Perplejidad. Desconcierto. Por lo descomunal de aquella oscura sed que los llevó a escarbar en las vidas de quienes se presumían peligrosos o simplementee poco dóciles y en las vidas de sus familiares o allegados, pero también por el batiburrillo mamarrachesco que dio como resultado esa voluntad de acumularlo y guardarlo todo. Hay allí desde colecciones completas de periódicos legales publicados en plena democracia, hasta el dato mínimo o soez que permitiera arruinar una vida en dictadura por la razón que fuera. Desde la nómina completa de quienes integraban una agrupación de estudiantes de enseñanza secundaria, hasta el detalle minucioso de los participantes en una actividad parroquial y la torpe transcripción de lo que allí se dijo. No falta, por ejemplo, la mención a dos dibujos de escolares que habían sido premiados pero demostraban que su maestra los había «adoctrinado». Todo fue terreno propicio para que algún miserable escarbara en busca de algo. Años y años así. No se dieron tregua en esa pulsión malsana.
Y la metáfora de la navegación que hemos usado antes tiene especial sentido porque hacer click en los vínculos, solicitar una búsqueda por fechas o por nombres, transforma a quien lo hace en un acompañante semiavergonzado pero curioso de Caronte, aquel barquero que en la mitología griega estaba encargado de transportar las almas al infierno.
(Desde la barca es inevitable escuchar las voces, en general -al menos éste es el caso de quien esto escribe-, increíblemente jóvenes, tan queridas…)
Ese infierno de archivos malolientes y recuerdos imborrables al que Caronte nos lleva, es el infierno vivido por quienes padecieron en carne propia a esa morralla de militares sin vergüenza y arribistas obsecuentes y alcahuetes de todo tipo, clase y pelaje.
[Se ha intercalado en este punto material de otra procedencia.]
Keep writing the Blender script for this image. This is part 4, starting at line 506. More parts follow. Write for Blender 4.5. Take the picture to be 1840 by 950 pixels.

Pero también es el infierno padecido por una sociedad que, orgullosa de sí misma y de los valores que sus integrantes supuestamente comparten, avaló, miró con complacencia o se resignó a soportar. Porque ha habido de todo en la viña de Señor.
¿Y ahora?
Quedan muchas incógnitas por resolver e inmunerbles preguntas por contestar. ¿Quiénes se han tomado el trabajo de publicar todo esta basura? ¿Con qué intención lo hacen? ¿Pretenderán emponzoñar la política para que todo parezca parte del mismo lodazal? ¿Querrán ahora dividir a las víctimas con la misma saña con la que intentaron destruirlas antes? ¿En manos de quiénes está toda la información que falta? … Y del mismo modo: ¿Habrán comprendido quienes habían asumido el rol de guardianes de este santo grial de las cloacas, que no valía la pena tanto comedimiento? ¿De qué sirvió que tan pocos conocieran hasta hoy lo que está ahora a la vista de cualquiera?
Y aquí es donde todo lo anterior, salido en estos días como la pus de entre los intersticios de un cuerpo social que presume (muchas veces con razón) de sus instituciones, nos interpela a todos.
Porque eso no ocurrió «allá lejos y hace tiempo», sino que ha sucedido o sucede también acá y en todas partes. Con la mayor naturalidad. Ocurrió antes (como un coletazo marginal de la Guerra Fría) y ocurre ahora al amparo de la «securitización» de una vida social subsumida en la retórica e institucionalización de la amenaza y el peligro. Una retórica de la sospecha que lleva a los Estados a sentirse con la libertad de implementar medidas que desbordan los límites normales de la protección de su población, y habilitan la vigilancia continuada e hipertecnologizada de todos. En ocasiones, a través de lo que nosotros mismos damos a conocer con un inocente like o con una opinión igualmente inocente expresada en «nuestras» redes.
Esa quizás sea la mejor advertencia y la mayor enseñanza que podremos extraer después que cierta curiosidad algo morbosa quede saciada y los Archivos del Terror pasen a formar parte de nuestra lastimada memoria. El infierno sigue ahí. Como aquel dinosaurio del cuento de Augusto Monterroso.
Por eso, frente a lo que estos archivos nos muestran no está de más recordar el párrafo final de Las ciudades imaginarias, posiblemente el texto más maravilloso de Italo Calvino:
“El infierno de los vivos no es algo que será; hay uno, es aquél que existe ya aquí, el infierno que habitamos todos los días, que formamos estando juntos. Dos maneras hay de no sufrirlo. La primera es fácil para muchos: aceptar el infierno y volverse parte de él hasta el punto de no verlo más. La segunda es peligrosa y exige atención y aprendizaje continuos: buscar y saber reconocer quién y qué, en medio del infierno, no es infierno, y hacerlo durar, y darle espacio.”